Filmmaker: Do you see yourself making films similar to this in the future?
Labaki: I think I want to do something different. I’m going to start writing again in April but it’s still not very clear yet. I have a theme, but it’s too early to talk about it. I still need some time to become obsessed with it.
Filmmaker: If Caramel is very successful in the U.S., would you consider working in Hollywood?
Labaki: Because the film was in Cannes, there’s a lot of people who came knocking at my door. [laughs] I still don’t know. I have to think about it, I have to think about it. I just feel like I want to keep making Lebanese films in Lebanon with Lebanese people. You never know.
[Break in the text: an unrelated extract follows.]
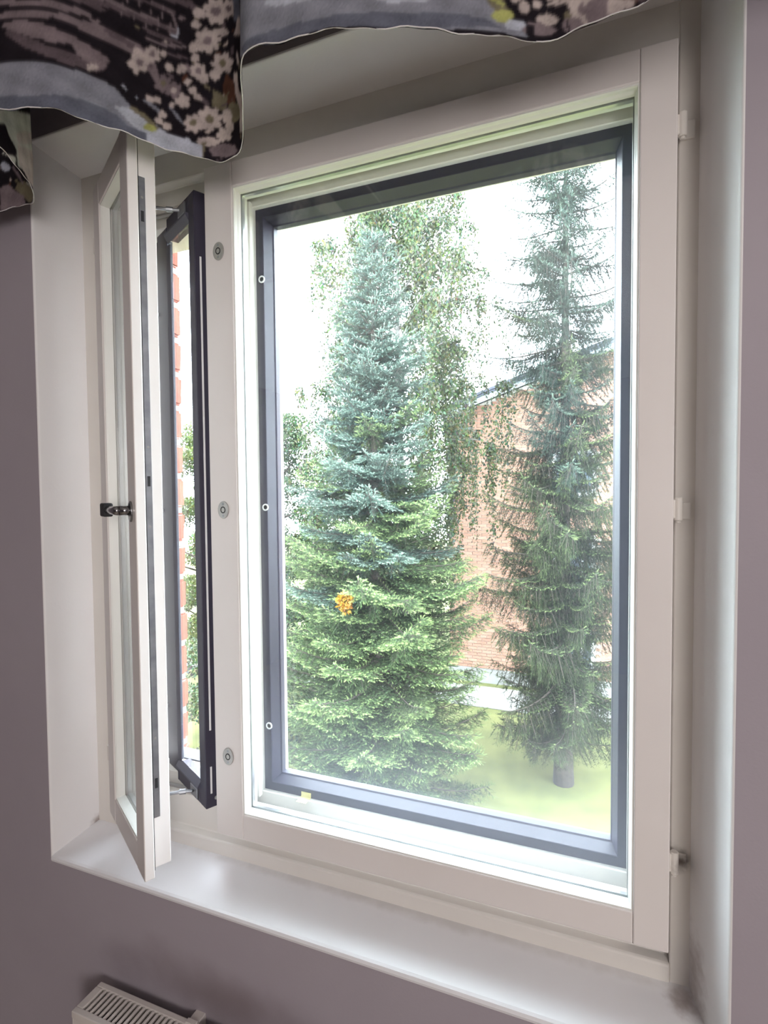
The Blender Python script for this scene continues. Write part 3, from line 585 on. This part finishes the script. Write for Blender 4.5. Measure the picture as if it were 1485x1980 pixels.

It’s really tempting, I must say.
Filmmaker: There’s certainly a universality about Caramel that has given it mass appeal.
Labaki: Of course. I hope that I would keep making Lebanese films that would go and travel and become universal.
Filmmaker: What was the first film you ever saw?
Labaki: Maybe Snow White and the Seven Dwarfs. I used to identify with that woman that had, you know, black hair and white skin. I used to think I was her and dream of her life and dream of the day a Prince Charming was going to come and kiss me. [laughs] Yeah, it made me dream and it’s one of my favorite films.
Filmmaker: Finally, which actor would you pay to see in anything?
Labaki: I love Meryl Streep. I love also Robert De Niro.
Filmmaker: So are you a fan of Falling in Love?
Labaki: I love that film, I love it! You just hit it spot on! One of my favorite films, really sensitive.